Available data:
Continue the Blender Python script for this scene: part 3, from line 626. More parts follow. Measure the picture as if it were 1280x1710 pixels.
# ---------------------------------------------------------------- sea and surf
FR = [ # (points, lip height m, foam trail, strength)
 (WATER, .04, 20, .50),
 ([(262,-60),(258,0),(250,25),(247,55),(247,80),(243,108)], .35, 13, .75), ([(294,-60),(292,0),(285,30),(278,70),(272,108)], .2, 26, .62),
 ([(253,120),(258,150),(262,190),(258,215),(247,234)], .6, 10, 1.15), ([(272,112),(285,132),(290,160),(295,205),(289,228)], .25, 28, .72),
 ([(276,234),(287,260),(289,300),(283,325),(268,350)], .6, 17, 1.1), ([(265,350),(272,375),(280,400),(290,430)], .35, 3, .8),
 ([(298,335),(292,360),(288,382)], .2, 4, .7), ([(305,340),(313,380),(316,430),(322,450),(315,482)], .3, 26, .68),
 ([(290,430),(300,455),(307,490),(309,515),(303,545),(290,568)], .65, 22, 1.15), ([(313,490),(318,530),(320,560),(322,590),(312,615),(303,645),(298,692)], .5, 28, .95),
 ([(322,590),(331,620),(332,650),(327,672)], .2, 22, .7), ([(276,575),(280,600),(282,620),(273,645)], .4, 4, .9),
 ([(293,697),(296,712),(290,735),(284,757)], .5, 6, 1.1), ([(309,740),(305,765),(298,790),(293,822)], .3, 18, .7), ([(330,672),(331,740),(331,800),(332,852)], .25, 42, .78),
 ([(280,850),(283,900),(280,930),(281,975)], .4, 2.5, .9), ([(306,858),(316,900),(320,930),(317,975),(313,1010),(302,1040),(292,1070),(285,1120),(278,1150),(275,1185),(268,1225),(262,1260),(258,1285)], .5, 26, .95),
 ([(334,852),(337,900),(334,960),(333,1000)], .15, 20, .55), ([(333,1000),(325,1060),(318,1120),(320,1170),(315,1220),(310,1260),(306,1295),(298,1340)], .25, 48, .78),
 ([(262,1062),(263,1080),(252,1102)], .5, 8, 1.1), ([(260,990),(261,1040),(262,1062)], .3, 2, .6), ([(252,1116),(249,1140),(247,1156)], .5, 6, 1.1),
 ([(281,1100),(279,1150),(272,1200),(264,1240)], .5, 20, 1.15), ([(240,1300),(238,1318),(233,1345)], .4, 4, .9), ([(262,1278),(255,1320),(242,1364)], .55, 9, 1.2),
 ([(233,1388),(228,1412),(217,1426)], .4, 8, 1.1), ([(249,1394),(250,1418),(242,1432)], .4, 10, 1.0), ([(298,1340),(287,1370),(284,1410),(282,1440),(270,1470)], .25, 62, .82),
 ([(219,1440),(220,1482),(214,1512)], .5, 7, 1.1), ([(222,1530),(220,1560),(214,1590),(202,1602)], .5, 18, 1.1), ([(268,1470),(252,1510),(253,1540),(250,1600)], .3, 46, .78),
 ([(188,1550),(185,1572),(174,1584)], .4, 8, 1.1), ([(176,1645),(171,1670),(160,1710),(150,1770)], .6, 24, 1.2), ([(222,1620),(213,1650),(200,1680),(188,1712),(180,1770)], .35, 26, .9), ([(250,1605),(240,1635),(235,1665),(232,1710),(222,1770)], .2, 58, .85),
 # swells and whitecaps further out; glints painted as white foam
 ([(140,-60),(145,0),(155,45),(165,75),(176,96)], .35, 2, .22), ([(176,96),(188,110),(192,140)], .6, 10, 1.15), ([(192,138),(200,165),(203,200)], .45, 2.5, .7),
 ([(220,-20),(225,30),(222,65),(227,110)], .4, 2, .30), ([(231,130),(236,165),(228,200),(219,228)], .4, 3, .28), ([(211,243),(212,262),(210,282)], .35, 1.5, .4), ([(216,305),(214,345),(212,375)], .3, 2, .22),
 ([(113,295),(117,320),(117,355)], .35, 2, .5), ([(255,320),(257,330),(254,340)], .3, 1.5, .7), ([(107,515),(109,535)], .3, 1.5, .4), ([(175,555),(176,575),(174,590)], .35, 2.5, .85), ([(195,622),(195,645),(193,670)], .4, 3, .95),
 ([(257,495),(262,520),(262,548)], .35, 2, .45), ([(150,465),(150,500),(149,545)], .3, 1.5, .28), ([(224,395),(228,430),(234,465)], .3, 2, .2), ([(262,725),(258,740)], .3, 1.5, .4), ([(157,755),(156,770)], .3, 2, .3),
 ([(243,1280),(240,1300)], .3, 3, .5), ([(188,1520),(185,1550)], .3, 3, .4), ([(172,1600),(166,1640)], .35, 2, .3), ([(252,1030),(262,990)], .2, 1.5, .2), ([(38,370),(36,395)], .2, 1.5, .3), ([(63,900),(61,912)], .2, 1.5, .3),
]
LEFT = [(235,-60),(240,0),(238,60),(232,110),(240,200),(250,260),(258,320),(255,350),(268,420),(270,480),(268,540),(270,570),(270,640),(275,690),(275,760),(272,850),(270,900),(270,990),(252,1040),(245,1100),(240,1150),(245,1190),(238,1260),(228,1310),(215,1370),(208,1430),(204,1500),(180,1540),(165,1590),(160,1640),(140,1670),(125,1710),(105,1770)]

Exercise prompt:
Set down every line of the listing above again, exactly as given.

Answer below:
Continue the Blender Python script for this scene: part 3, from line 626. More parts follow. Measure the picture as if it were 1280x1710 pixels.
# ---------------------------------------------------------------- sea and surf
FR = [ # (points, lip height m, foam trail, strength)
 (WATER, .04, 20, .50),
 ([(262,-60),(258,0),(250,25),(247,55),(247,80),(243,108)], .35, 13, .75), ([(294,-60),(292,0),(285,30),(278,70),(272,108)], .2, 26, .62),
 ([(253,120),(258,150),(262,190),(258,215),(247,234)], .6, 10, 1.15), ([(272,112),(285,132),(290,160),(295,205),(289,228)], .25, 28, .72),
 ([(276,234),(287,260),(289,300),(283,325),(268,350)], .6, 17, 1.1), ([(265,350),(272,375),(280,400),(290,430)], .35, 3, .8),
 ([(298,335),(292,360),(288,382)], .2, 4, .7), ([(305,340),(313,380),(316,430),(322,450),(315,482)], .3, 26, .68),
 ([(290,430),(300,455),(307,490),(309,515),(303,545),(290,568)], .65, 22, 1.15), ([(313,490),(318,530),(320,560),(322,590),(312,615),(303,645),(298,692)], .5, 28, .95),
 ([(322,590),(331,620),(332,650),(327,672)], .2, 22, .7), ([(276,575),(280,600),(282,620),(273,645)], .4, 4, .9),
 ([(293,697),(296,712),(290,735),(284,757)], .5, 6, 1.1), ([(309,740),(305,765),(298,790),(293,822)], .3, 18, .7), ([(330,672),(331,740),(331,800),(332,852)], .25, 42, .78),
 ([(280,850),(283,900),(280,930),(281,975)], .4, 2.5, .9), ([(306,858),(316,900),(320,930),(317,975),(313,1010),(302,1040),(292,1070),(285,1120),(278,1150),(275,1185),(268,1225),(262,1260),(258,1285)], .5, 26, .95),
 ([(334,852),(337,900),(334,960),(333,1000)], .15, 20, .55), ([(333,1000),(325,1060),(318,1120),(320,1170),(315,1220),(310,1260),(306,1295),(298,1340)], .25, 48, .78),
 ([(262,1062),(263,1080),(252,1102)], .5, 8, 1.1), ([(260,990),(261,1040),(262,1062)], .3, 2, .6), ([(252,1116),(249,1140),(247,1156)], .5, 6, 1.1),
 ([(281,1100),(279,1150),(272,1200),(264,1240)], .5, 20, 1.15), ([(240,1300),(238,1318),(233,1345)], .4, 4, .9), ([(262,1278),(255,1320),(242,1364)], .55, 9, 1.2),
 ([(233,1388),(228,1412),(217,1426)], .4, 8, 1.1), ([(249,1394),(250,1418),(242,1432)], .4, 10, 1.0), ([(298,1340),(287,1370),(284,1410),(282,1440),(270,1470)], .25, 62, .82),
 ([(219,1440),(220,1482),(214,1512)], .5, 7, 1.1), ([(222,1530),(220,1560),(214,1590),(202,1602)], .5, 18, 1.1), ([(268,1470),(252,1510),(253,1540),(250,1600)], .3, 46, .78),
 ([(188,1550),(185,1572),(174,1584)], .4, 8, 1.1), ([(176,1645),(171,1670),(160,1710),(150,1770)], .6, 24, 1.2), ([(222,1620),(213,1650),(200,1680),(188,1712),(180,1770)], .35, 26, .9), ([(250,1605),(240,1635),(235,1665),(232,1710),(222,1770)], .2, 58, .85),
 # swells and whitecaps further out; glints painted as white foam
 ([(140,-60),(145,0),(155,45),(165,75),(176,96)], .35, 2, .22), ([(176,96),(188,110),(192,140)], .6, 10, 1.15), ([(192,138),(200,165),(203,200)], .45, 2.5, .7),
 ([(220,-20),(225,30),(222,65),(227,110)], .4, 2, .30), ([(231,130),(236,165),(228,200),(219,228)], .4, 3, .28), ([(211,243),(212,262),(210,282)], .35, 1.5, .4), ([(216,305),(214,345),(212,375)], .3, 2, .22),
 ([(113,295),(117,320),(117,355)], .35, 2, .5), ([(255,320),(257,330),(254,340)], .3, 1.5, .7), ([(107,515),(109,535)], .3, 1.5, .4), ([(175,555),(176,575),(174,590)], .35, 2.5, .85), ([(195,622),(195,645),(193,670)], .4, 3, .95),
 ([(257,495),(262,520),(262,548)], .35, 2, .45), ([(150,465),(150,500),(149,545)], .3, 1.5, .28), ([(224,395),(228,430),(234,465)], .3, 2, .2), ([(262,725),(258,740)], .3, 1.5, .4), ([(157,755),(156,770)], .3, 2, .3),
 ([(243,1280),(240,1300)], .3, 3, .5), ([(188,1520),(185,1550)], .3, 3, .4), ([(172,1600),(166,1640)], .35, 2, .3), ([(252,1030),(262,990)], .2, 1.5, .2), ([(38,370),(36,395)], .2, 1.5, .3), ([(63,900),(61,912)], .2, 1.5, .3),
]
LEFT = [(235,-60),(240,0),(238,60),(232,110),(240,200),(250,260),(258,320),(255,350),(268,420),(270,480),(268,540),(270,570),(270,640),(275,690),(275,760),(272,850),(270,900),(270,990),(252,1040),(245,1100),(240,1150),(245,1190),(238,1260),(228,1310),(215,1370),(208,1430),(204,1500),(180,1540),(165,1590),(160,1640),(140,1670),(125,1710),(105,1770)]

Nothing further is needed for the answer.